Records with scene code
<<<<
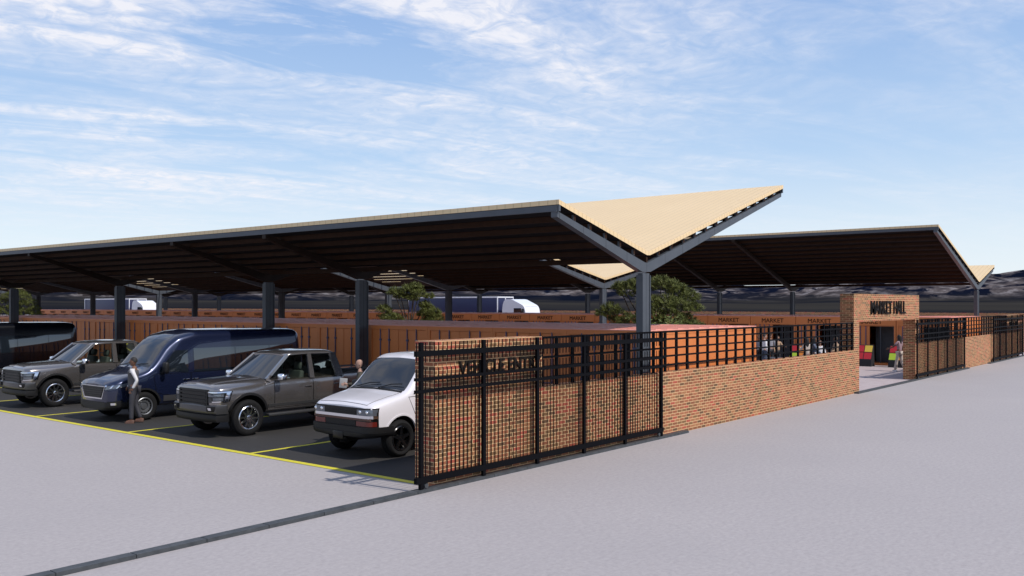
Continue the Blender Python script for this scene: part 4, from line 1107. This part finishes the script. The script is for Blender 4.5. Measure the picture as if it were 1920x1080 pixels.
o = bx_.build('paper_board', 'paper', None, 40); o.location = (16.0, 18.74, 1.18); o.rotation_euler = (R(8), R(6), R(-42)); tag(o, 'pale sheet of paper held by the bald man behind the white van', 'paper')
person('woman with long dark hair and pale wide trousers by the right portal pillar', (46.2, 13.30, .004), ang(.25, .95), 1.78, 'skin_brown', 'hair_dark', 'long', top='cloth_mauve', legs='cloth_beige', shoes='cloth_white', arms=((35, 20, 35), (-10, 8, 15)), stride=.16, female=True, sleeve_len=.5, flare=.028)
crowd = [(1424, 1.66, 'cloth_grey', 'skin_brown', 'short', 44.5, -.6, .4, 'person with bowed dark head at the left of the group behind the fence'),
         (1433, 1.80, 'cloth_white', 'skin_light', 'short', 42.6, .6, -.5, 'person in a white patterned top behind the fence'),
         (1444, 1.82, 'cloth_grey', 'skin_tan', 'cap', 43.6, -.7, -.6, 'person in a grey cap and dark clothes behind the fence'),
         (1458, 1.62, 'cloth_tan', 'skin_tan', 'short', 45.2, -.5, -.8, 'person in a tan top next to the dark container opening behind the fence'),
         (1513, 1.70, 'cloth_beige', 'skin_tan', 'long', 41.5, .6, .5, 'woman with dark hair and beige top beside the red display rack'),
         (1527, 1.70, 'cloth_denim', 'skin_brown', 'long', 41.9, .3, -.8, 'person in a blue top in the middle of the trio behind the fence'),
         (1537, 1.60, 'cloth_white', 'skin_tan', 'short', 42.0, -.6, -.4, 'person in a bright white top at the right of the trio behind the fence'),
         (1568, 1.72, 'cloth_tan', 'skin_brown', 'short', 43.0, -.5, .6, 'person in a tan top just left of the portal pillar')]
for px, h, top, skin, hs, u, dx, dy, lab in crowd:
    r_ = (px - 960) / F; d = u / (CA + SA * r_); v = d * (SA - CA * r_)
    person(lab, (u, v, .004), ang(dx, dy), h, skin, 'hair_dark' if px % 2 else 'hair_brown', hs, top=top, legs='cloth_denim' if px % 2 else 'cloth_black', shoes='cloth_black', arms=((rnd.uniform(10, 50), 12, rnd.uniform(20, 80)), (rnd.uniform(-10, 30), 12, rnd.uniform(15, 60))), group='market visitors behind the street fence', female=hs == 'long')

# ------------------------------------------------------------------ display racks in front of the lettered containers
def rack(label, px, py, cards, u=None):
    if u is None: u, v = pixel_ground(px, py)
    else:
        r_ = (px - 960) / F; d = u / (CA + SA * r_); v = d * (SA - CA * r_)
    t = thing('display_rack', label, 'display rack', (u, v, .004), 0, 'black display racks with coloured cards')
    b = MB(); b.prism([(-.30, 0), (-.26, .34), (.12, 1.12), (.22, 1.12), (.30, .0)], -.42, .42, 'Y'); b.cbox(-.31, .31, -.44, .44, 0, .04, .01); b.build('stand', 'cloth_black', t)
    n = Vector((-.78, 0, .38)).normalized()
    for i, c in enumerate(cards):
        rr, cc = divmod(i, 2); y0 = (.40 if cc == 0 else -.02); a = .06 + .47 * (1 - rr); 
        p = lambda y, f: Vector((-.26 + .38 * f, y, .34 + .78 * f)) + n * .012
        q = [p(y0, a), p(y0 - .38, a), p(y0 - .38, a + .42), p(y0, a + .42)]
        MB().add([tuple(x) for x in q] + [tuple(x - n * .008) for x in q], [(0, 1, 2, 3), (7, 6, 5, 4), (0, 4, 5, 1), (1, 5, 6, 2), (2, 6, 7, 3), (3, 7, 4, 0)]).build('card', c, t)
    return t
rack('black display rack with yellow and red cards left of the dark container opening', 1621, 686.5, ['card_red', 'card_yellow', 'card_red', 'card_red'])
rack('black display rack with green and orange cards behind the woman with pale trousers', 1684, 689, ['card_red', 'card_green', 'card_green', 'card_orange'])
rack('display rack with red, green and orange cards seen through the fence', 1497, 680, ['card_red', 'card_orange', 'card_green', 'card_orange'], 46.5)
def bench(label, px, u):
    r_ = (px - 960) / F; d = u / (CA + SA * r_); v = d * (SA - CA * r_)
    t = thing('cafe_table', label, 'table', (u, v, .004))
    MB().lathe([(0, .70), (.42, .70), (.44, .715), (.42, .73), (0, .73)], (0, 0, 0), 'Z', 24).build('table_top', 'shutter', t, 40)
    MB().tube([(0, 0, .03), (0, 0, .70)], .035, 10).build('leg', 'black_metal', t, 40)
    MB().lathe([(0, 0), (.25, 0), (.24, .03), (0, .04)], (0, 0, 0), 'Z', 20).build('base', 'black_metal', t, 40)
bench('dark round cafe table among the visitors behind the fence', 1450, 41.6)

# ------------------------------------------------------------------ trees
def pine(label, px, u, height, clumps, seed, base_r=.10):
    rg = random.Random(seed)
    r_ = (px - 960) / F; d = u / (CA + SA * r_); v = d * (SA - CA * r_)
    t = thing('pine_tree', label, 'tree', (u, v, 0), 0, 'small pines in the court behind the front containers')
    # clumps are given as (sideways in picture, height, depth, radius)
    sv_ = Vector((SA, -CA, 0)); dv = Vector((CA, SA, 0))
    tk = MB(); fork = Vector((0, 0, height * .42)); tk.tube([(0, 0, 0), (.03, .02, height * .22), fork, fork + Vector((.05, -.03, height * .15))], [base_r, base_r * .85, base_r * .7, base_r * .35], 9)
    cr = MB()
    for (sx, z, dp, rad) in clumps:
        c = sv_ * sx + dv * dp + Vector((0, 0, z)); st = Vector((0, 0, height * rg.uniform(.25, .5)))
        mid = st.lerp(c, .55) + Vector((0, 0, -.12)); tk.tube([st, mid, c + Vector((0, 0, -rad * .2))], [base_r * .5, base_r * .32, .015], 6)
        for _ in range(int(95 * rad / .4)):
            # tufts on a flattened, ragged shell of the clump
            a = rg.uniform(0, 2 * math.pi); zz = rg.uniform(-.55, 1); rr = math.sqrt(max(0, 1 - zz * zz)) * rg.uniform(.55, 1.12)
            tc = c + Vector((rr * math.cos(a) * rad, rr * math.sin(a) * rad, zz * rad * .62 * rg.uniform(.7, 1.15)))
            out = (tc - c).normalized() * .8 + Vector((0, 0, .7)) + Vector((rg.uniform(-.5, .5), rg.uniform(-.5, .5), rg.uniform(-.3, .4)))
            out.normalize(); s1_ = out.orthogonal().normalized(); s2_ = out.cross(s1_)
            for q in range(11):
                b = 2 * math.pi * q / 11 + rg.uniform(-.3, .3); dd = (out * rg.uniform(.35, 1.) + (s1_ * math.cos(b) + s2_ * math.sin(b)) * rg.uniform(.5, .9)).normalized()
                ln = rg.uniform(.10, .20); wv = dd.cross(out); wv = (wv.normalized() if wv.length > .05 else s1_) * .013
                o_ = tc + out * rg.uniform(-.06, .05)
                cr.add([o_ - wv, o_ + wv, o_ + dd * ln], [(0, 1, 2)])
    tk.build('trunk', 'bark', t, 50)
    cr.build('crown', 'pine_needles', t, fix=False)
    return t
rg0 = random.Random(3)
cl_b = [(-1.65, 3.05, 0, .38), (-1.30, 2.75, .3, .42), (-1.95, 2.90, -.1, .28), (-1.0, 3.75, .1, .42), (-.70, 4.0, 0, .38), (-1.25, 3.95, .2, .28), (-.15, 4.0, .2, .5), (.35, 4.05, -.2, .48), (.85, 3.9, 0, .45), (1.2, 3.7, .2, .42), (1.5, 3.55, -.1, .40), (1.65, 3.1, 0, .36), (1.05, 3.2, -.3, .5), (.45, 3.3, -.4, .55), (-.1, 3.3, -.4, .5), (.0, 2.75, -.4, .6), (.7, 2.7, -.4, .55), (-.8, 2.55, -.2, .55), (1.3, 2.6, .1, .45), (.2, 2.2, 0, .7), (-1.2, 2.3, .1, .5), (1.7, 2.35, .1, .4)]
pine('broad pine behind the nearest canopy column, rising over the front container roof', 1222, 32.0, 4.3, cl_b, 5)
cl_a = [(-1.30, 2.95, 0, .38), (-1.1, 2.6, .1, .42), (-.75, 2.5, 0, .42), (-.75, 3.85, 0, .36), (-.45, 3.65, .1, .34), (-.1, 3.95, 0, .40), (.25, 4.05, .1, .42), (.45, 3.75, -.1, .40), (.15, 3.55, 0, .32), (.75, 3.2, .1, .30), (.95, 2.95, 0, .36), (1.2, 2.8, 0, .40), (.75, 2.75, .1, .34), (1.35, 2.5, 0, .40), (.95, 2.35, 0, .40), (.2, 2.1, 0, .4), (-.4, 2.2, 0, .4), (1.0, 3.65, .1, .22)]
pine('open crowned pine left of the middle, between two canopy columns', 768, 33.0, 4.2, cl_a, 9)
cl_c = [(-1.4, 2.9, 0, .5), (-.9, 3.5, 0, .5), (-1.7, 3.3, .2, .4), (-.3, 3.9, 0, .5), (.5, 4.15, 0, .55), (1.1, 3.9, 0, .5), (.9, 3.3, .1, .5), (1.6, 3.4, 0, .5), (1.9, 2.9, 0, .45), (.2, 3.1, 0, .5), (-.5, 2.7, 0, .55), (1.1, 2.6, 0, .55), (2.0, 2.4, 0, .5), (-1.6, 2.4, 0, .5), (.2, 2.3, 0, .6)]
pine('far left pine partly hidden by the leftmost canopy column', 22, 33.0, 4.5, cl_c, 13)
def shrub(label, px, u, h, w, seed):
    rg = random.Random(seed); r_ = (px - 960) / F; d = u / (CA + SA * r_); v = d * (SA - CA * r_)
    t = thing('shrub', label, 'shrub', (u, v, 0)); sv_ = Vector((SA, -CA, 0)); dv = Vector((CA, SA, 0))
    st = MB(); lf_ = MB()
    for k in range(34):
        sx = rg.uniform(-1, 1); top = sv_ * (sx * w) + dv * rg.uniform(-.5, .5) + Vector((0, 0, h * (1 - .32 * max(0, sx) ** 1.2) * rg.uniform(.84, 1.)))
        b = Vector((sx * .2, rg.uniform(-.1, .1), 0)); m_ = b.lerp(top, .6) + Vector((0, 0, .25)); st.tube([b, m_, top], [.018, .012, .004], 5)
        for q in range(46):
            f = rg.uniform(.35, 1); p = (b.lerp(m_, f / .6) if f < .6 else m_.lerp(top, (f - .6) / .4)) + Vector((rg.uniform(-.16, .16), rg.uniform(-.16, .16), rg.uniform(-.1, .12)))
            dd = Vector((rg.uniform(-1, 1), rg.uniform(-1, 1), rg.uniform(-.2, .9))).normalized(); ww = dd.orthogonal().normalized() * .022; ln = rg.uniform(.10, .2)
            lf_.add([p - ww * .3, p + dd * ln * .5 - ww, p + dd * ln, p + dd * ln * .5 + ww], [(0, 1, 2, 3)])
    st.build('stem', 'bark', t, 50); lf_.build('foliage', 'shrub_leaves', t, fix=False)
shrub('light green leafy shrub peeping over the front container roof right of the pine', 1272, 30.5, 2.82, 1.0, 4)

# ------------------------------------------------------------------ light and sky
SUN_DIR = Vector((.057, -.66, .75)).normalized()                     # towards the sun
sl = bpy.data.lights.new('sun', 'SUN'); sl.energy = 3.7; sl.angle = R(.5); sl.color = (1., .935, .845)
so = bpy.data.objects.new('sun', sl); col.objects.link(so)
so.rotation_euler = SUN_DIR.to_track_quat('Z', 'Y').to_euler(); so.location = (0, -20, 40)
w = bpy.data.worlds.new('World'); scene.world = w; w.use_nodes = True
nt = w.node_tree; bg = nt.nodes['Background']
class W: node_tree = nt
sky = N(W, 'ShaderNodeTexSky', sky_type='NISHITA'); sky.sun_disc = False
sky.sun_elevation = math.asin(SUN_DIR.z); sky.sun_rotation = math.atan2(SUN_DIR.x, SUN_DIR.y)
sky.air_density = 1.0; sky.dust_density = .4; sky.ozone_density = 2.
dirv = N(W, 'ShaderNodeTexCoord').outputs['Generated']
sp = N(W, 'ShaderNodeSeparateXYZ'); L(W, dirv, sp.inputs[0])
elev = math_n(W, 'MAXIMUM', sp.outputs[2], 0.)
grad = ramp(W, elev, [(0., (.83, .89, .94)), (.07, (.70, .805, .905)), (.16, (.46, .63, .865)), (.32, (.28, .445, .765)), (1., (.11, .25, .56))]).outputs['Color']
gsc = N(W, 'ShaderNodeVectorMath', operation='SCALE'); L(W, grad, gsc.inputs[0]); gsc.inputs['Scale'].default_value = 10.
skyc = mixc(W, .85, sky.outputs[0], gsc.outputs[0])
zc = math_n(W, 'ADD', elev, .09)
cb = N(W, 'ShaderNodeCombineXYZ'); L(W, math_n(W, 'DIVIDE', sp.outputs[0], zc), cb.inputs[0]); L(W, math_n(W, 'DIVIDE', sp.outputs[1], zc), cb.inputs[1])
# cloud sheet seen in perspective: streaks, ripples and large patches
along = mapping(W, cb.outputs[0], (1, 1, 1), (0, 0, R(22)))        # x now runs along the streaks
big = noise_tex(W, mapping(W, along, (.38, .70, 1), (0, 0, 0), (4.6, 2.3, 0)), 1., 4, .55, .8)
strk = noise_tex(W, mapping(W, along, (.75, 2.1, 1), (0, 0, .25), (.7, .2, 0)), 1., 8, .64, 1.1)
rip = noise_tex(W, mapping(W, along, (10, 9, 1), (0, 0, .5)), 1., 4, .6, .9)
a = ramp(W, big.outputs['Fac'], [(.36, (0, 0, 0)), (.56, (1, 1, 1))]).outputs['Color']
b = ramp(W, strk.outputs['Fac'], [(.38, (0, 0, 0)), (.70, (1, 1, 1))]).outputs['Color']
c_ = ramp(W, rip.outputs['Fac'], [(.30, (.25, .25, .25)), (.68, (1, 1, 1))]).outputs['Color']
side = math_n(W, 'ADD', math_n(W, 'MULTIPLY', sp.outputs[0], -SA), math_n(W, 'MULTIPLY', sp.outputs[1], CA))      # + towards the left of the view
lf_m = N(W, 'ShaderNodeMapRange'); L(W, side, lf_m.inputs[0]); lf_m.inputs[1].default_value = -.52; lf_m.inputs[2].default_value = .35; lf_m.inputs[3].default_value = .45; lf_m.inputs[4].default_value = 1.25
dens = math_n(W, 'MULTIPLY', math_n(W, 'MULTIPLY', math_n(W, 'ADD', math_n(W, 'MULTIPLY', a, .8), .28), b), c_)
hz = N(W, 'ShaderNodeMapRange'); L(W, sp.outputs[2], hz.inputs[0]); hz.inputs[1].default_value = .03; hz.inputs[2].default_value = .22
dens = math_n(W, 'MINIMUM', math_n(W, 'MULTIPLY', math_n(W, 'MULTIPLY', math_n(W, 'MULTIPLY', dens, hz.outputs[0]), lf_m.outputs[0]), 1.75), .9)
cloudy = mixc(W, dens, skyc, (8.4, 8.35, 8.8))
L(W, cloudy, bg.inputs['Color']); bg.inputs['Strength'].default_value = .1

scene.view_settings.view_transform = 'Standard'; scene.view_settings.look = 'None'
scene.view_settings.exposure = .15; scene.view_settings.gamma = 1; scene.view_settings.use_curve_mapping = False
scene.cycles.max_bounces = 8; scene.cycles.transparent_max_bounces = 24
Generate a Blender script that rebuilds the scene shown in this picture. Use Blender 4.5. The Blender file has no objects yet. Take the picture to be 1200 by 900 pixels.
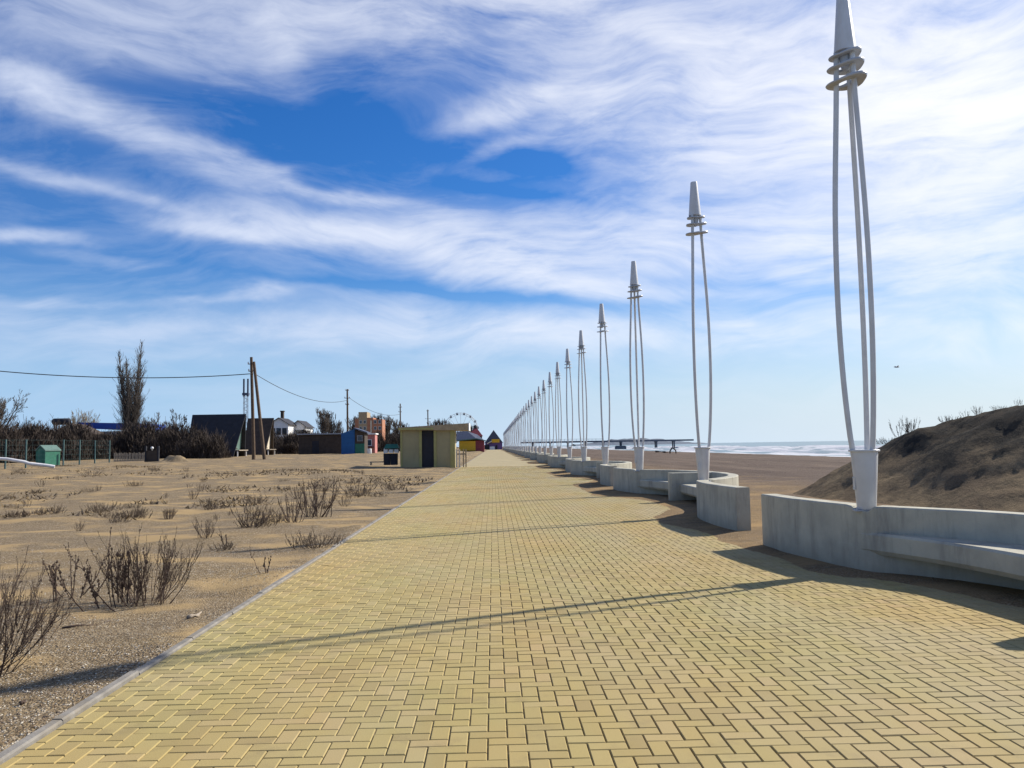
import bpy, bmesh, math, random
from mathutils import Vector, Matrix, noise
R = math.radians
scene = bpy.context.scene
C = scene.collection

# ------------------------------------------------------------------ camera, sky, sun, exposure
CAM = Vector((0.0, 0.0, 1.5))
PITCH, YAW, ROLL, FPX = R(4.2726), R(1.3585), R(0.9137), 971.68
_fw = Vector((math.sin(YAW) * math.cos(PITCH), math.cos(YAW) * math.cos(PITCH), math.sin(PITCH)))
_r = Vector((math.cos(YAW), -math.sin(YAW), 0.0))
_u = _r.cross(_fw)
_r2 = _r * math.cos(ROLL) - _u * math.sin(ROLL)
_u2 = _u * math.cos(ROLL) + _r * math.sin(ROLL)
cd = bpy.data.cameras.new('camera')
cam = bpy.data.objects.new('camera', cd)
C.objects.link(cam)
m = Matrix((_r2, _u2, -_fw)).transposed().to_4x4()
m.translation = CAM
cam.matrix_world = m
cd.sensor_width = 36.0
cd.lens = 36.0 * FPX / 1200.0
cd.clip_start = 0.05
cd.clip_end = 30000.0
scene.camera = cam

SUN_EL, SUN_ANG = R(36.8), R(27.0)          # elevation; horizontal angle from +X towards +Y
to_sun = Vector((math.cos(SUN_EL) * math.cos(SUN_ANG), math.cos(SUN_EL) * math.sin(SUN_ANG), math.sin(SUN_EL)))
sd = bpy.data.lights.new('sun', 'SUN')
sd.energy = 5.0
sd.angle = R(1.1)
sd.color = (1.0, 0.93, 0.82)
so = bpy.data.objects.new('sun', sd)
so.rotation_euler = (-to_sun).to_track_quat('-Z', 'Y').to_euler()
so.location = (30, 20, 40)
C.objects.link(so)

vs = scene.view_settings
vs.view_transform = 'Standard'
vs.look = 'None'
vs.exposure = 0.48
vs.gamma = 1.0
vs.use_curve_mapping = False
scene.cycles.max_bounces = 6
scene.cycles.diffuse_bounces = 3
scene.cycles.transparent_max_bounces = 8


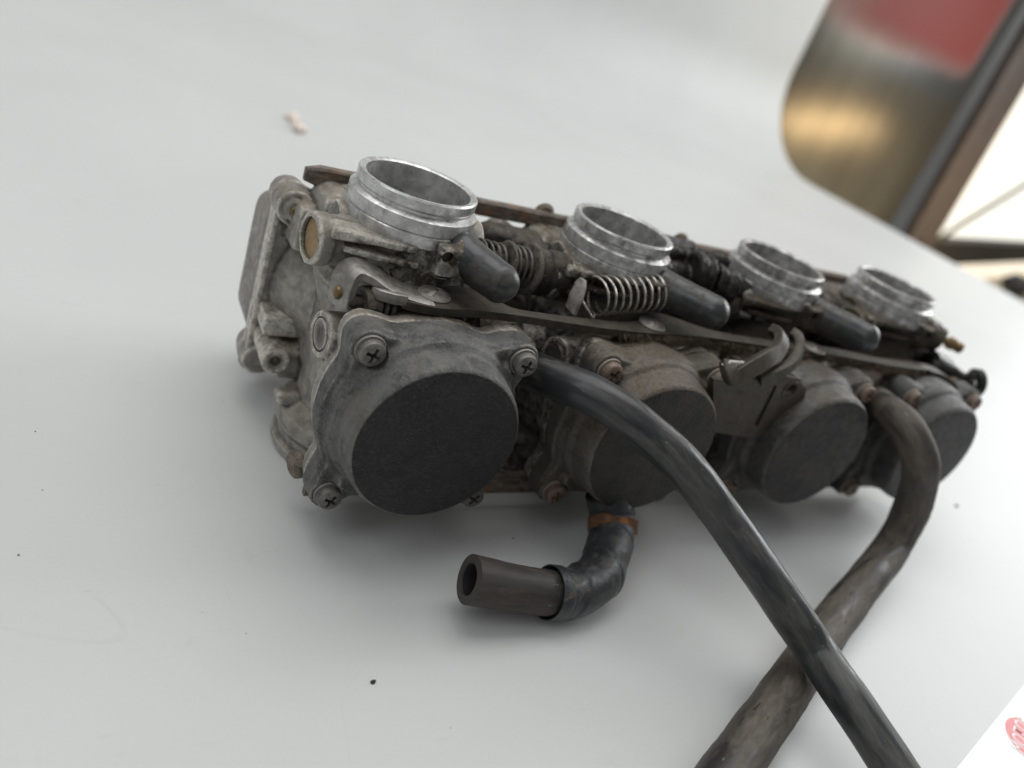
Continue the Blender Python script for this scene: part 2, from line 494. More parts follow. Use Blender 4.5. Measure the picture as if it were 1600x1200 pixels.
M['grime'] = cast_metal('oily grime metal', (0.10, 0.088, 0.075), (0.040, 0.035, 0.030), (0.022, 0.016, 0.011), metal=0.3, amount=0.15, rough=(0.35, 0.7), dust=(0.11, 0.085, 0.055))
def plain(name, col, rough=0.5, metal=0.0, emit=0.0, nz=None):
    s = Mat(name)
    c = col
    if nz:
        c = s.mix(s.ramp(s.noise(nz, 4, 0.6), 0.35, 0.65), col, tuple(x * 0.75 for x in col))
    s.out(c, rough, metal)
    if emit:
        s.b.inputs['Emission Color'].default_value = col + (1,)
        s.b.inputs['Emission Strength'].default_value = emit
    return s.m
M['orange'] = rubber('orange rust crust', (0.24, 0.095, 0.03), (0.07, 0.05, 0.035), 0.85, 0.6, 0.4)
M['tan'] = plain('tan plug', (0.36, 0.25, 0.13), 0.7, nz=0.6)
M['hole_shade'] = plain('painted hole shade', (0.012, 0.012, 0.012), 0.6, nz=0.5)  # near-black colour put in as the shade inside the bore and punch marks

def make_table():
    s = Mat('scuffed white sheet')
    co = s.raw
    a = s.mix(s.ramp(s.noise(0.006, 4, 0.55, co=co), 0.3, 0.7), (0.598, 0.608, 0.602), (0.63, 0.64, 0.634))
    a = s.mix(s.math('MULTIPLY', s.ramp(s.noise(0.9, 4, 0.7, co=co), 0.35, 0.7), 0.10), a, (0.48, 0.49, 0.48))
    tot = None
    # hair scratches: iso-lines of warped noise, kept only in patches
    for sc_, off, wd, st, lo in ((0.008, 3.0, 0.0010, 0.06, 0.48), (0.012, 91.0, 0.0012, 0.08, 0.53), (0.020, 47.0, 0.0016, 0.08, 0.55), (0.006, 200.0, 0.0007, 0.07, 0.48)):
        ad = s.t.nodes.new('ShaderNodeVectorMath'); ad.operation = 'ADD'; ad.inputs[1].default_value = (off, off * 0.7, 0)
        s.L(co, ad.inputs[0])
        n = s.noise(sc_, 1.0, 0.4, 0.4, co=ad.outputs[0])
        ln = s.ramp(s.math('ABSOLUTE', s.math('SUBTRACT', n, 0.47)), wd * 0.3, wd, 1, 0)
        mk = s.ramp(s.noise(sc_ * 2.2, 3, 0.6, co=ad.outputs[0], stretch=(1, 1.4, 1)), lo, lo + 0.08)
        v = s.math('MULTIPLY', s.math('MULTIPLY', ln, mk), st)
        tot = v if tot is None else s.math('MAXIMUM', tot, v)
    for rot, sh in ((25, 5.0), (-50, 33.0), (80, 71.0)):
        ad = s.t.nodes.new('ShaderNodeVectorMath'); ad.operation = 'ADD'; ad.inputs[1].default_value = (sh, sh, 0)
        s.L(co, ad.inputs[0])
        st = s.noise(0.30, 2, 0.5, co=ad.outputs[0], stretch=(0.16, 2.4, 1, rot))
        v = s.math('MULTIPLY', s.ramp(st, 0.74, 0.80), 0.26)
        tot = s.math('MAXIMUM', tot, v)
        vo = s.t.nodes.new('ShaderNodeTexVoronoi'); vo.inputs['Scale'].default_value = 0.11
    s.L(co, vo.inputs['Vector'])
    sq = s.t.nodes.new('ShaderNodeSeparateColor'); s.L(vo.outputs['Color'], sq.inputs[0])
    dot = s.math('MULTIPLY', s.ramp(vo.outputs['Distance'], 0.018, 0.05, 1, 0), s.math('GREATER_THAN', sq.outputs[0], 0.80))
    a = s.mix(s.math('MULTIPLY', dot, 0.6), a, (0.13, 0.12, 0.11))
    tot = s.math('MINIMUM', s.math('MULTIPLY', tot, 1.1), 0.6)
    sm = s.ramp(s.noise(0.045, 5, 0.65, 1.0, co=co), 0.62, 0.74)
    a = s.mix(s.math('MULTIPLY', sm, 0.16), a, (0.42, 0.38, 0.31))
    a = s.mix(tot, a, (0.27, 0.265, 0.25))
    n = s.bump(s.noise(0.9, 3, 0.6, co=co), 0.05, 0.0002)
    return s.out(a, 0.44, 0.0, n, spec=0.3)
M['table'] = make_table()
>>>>
- [TASK DESCRIPTION]: Set down, word for word, the lines from the one holding "Generate a Blender" through the one holding "C = scene.collection". Skip the pictures.

- [OUTPUT OF THE EXERCISE]:
Generate a Blender script that rebuilds the scene shown in this picture. Use Blender 4.5. The Blender file has no objects yet. Take the picture to be 1200 by 900 pixels.
import bpy, bmesh, math, random
from mathutils import Vector, Matrix, noise
R = math.radians
scene = bpy.context.scene
C = scene.collection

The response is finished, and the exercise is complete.